Rise of scholarly and social networking

Many Project Bamboo workshop participants saw social networking as the "pub conversation" of 21st century scholarship. Unlike earlier forms of scholarly community where one was expected to pay a membership fee and join a scholarly society, or be personally introduced to a mailing list, "lurkers" can benefit from the conversations between digital humanists that take place in open forums, and contribute without any formal introduction.

Younger scholars who maintain a wide range of social connections on sites like Facebook are also likely to maintain a wide range of connections to other scholars-- sometimes using the same websites and profiles that they use for general social connections. While some workshop participants wanted to refer to the phenomenon of social networks enabling connections between scholars as "scholarly networking", it was pointed out that the line between the personal and the professional is often blurred in practice.

In 2008, when the Bamboo workshop 1 series took place, Facebook was mentioned as being popular with groups working on minority languages, and both MySpace and Facebook were mentioned as platforms that participants had seen used for general scholarly networking.
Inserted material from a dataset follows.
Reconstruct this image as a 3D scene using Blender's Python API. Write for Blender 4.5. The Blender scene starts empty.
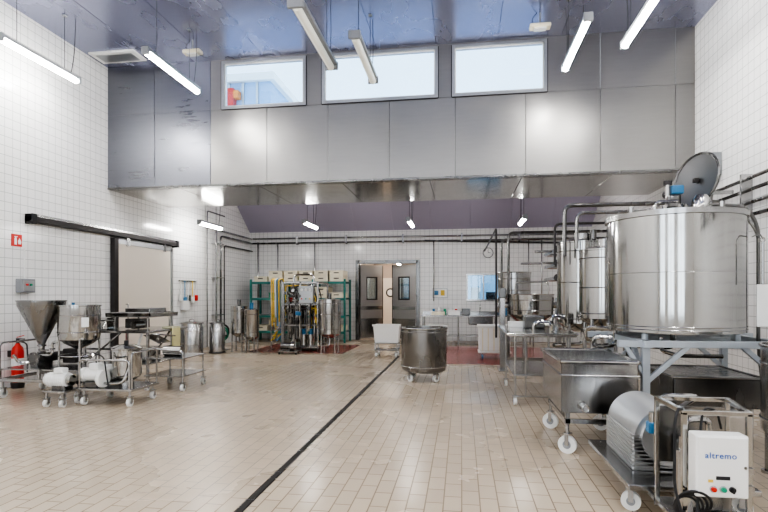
import bpy, bmesh, math, random
from mathutils import Vector, Matrix
random.seed(7)
scene = bpy.context.scene

# ------------------------------------------------------------ materials
def newmat(name):
    m = bpy.data.materials.new(name); m.use_nodes = True
    nt = m.node_tree; b = nt.nodes['Principled BSDF']
    return m, nt, b

def plain(name, col, rough=0.5, metal=0.0, emit=None, es=0, noise=0.0, nscale=8.0, spec=None):
    m, nt, b = newmat(name)
    b.inputs['Base Color'].default_value = (*col, 1)
    b.inputs['Roughness'].default_value = rough
    b.inputs['Metallic'].default_value = metal
    if emit:
        b.inputs['Emission Color'].default_value = (*emit, 1)
        b.inputs['Emission Strength'].default_value = es
    if noise > 0:
        tc = nt.nodes.new('ShaderNodeTexCoord'); n = nt.nodes.new('ShaderNodeTexNoise')
        n.inputs['Scale'].default_value = nscale; n.inputs['Detail'].default_value = 4
        nt.links.new(tc.outputs['Object'], n.inputs['Vector'])
        mr = nt.nodes.new('ShaderNodeMapRange')
        mr.inputs['To Min'].default_value = max(0.02, rough-noise); mr.inputs['To Max'].default_value = rough+noise
        nt.links.new(n.outputs['Fac'], mr.inputs['Value']); nt.links.new(mr.outputs['Result'], b.inputs['Roughness'])
        mx = nt.nodes.new('ShaderNodeMix'); mx.data_type = 'RGBA'
        mx.inputs[6].default_value = (*[c*0.86 for c in col], 1); mx.inputs[7].default_value = (*[min(1, c*1.1) for c in col], 1)
        nt.links.new(n.outputs['Fac'], mx.inputs[0]); nt.links.new(mx.outputs[2], b.inputs['Base Color'])
    return m

def brushed(name, col, rough, stretch=(1, 1, 30), amt=0.12, bump=0.02, metal=1.0, var=.12):
    m, nt, b = newmat(name)
    b.inputs['Metallic'].default_value = metal
    tc = nt.nodes.new('ShaderNodeTexCoord'); mp = nt.nodes.new('ShaderNodeMapping')
    mp.inputs['Scale'].default_value = stretch
    n = nt.nodes.new('ShaderNodeTexNoise'); n.inputs['Scale'].default_value = 3; n.inputs['Detail'].default_value = 5
    nt.links.new(tc.outputs['Object'], mp.inputs['Vector']); nt.links.new(mp.outputs['Vector'], n.inputs['Vector'])
    n2 = nt.nodes.new('ShaderNodeTexNoise'); n2.inputs['Scale'].default_value = 1.3; n2.inputs['Detail'].default_value = 1
    nt.links.new(tc.outputs['Object'], n2.inputs['Vector'])
    ad = nt.nodes.new('ShaderNodeMath'); ad.operation = 'MULTIPLY_ADD'; ad.inputs[1].default_value = 0.5
    nt.links.new(n.outputs['Fac'], ad.inputs[0])
    hl = nt.nodes.new('ShaderNodeMath'); hl.operation = 'MULTIPLY'; hl.inputs[1].default_value = 0.5
    nt.links.new(n2.outputs['Fac'], hl.inputs[0]); nt.links.new(hl.outputs[0], ad.inputs[2])
    mr = nt.nodes.new('ShaderNodeMapRange'); mr.inputs['From Min'].default_value = .3; mr.inputs['From Max'].default_value = .7
    mr.inputs['To Min'].default_value = max(.03, rough-amt); mr.inputs['To Max'].default_value = rough+amt
    nt.links.new(ad.outputs[0], mr.inputs['Value']); nt.links.new(mr.outputs['Result'], b.inputs['Roughness'])
    mx = nt.nodes.new('ShaderNodeMix'); mx.data_type = 'RGBA'
    mx.inputs[6].default_value = (*[c*(1-var) for c in col], 1); mx.inputs[7].default_value = (*[min(1, c*(1+var)) for c in col], 1)
    nt.links.new(ad.outputs[0], mx.inputs[0]); nt.links.new(mx.outputs[2], b.inputs['Base Color'])
    if bump > 0:
        bp = nt.nodes.new('ShaderNodeBump'); bp.inputs['Strength'].default_value = bump; bp.inputs['Distance'].default_value = .02
        nt.links.new(n2.outputs['Fac'], bp.inputs['Height']); nt.links.new(bp.outputs['Normal'], b.inputs['Normal'])
    return m

def tiles(name, axes, w, h, c1, c2, grout, rough, offset=0.0, mortar=0.006, bump=0.15, stain=None, rvar=0.05, spec=.5):
    m, nt, b = newmat(name)
    b.inputs['Specular IOR Level'].default_value = spec
    tc = nt.nodes.new('ShaderNodeTexCoord'); sp = nt.nodes.new('ShaderNodeSeparateXYZ'); cb = nt.nodes.new('ShaderNodeCombineXYZ')
    nt.links.new(tc.outputs['Object'], sp.inputs[0])
    nt.links.new(sp.outputs[axes[0]], cb.inputs[0]); nt.links.new(sp.outputs[axes[1]], cb.inputs[1])
    br = nt.nodes.new('ShaderNodeTexBrick'); br.offset = offset; br.squash = 1.0
    br.inputs['Scale'].default_value = 1; br.inputs['Brick Width'].default_value = w; br.inputs['Row Height'].default_value = h
    br.inputs['Mortar Size'].default_value = mortar; br.inputs['Mortar Smooth'].default_value = 0.2
    br.inputs['Color1'].default_value = (*c1, 1); br.inputs['Color2'].default_value = (*c2, 1); br.inputs['Mortar'].default_value = (*grout, 1)
    nt.links.new(cb.outputs[0], br.inputs['Vector'])
    col = br.outputs['Color']
    n = nt.nodes.new('ShaderNodeTexNoise'); n.inputs['Scale'].default_value = .55; n.inputs['Detail'].default_value = 5
    nt.links.new(tc.outputs['Object'], n.inputs['Vector'])
    if stain:
        mr = nt.nodes.new('ShaderNodeMapRange'); mr.inputs['From Min'].default_value = .35; mr.inputs['From Max'].default_value = .7
        mr.inputs['To Min'].default_value = 0; mr.inputs['To Max'].default_value = .5
        nt.links.new(n.outputs['Fac'], mr.inputs['Value'])
        mx = nt.nodes.new('ShaderNodeMix'); mx.data_type = 'RGBA'; mx.blend_type = 'MULTIPLY'
        mx.inputs[7].default_value = (*stain, 1)
        nt.links.new(mr.outputs['Result'], mx.inputs[0]); nt.links.new(col, mx.inputs[6]); col = mx.outputs[2]
    nt.links.new(col, b.inputs['Base Color'])
    r = nt.nodes.new('ShaderNodeMapRange'); r.inputs['From Min'].default_value = .3; r.inputs['From Max'].default_value = .7
    r.inputs['To Min'].default_value = rough-rvar; r.inputs['To Max'].default_value = rough+rvar
    nt.links.new(n.outputs['Fac'], r.inputs['Value']); nt.links.new(r.outputs['Result'], b.inputs['Roughness'])
    bp = nt.nodes.new('ShaderNodeBump'); bp.inputs['Strength'].default_value = bump; bp.inputs['Distance'].default_value = .004; bp.invert = True
    nt.links.new(br.outputs['Fac'], bp.inputs['Height']); nt.links.new(bp.outputs['Normal'], b.inputs['Normal'])
    return m

WT = ((.86, .855, .84), (.83, .825, .81), (.50, .50, .49))
M_wallX = tiles('white_tile_x', (1, 2), .15, .15, *WT, .18, mortar=.005)
M_wallY = tiles('white_tile_y', (0, 2), .15, .15, *WT, .18, mortar=.005)
M_floor = tiles('floor_tile', (1, 0), .26, .13, (.60, .50, .385), (.54, .45, .345), (.28, .22, .16), .26, offset=.5, mortar=.005, stain=(.82, .79, .74), rvar=.12, spec=.6)
M_red = tiles('red_tile', (1, 0), .2, .1, (.36, .075, .05), (.30, .06, .045), (.14, .05, .04), .22, offset=.5)
M_ceil = brushed('lavender_metal_ceiling', (.36, .375, .50), .26, (1, .3, 1), .05, .04, metal=.75, var=.05)
M_lav = plain('lavender_paint', (.42, .40, .50), .45)
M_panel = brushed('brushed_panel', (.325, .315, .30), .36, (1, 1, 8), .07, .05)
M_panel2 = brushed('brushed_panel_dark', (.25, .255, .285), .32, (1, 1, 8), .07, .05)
M_soffit = brushed('soffit_steel', (.36, .345, .32), .17, (3, 1, 1), .06, .08)
M_steel = brushed('stainless', (.47, .465, .45), .11, (9, 9, .4), .05, .0, var=.16)
M_steelb = brushed('stainless_satin', (.45, .445, .44), .22, (9, 9, .4), .07, .0, var=.15)
M_steeld = brushed('stainless_dark', (.20, .198, .195), .26, (3, 3, 1), .08, .0)
M_cone = brushed('stainless_grey', (.29, .287, .28), .27, (3, 3, 1), .06, .0)
M_lid = brushed('lid_hammered', (.17, .17, .17), .42, (6, 6, 6), .08, .25)
M_galv = plain('grey_paint_frame', (.46, .50, .54), .40, .35, noise=.08)
M_black = plain('black_rubber', (.018, .018, .02), .5)
M_dark = plain('dark_metal', (.06, .055, .055), .4, .6)
M_white = plain('white_enamel', (.86, .86, .84), .30)
M_cream = plain('cream_plastic', (.80, .74, .58), .5, noise=.05)
M_whitep = plain('white_plastic', (.82, .82, .80), .45)
M_doorp = plain('door_panel', (.74, .68, .60), .45)
M_redp = plain('red_paint', (.62, .03, .02), .3)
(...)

Less social sites that tied into scholarly workflows, like Zotero and Google Books, were also described as being popular.

While scholars have successfully made use of general social networking platforms, some workshop participants expressed interest in the development of a tool specifically designed to "connect publications, conferences, personal information, etc. to enable you to know "what people are up to" (Ex 6b, 1d-A). There was a Project Bamboo working group dedicated to scholarly networking, which at one point proposed the deliverable of building "widgets" (plug-ins, add-ons, etc.) that could connect some of that data for scholars, but present it in the social networking environments they already use. As the working group progressed, there was growing concern that directing efforts towards building "widgets" meant prioritizing a particular solution without a thorough understanding of what the problem actually was. Interest shifted towards using social networks as a way to exchange ideas, solutions, and information about potentially useful tools and resources.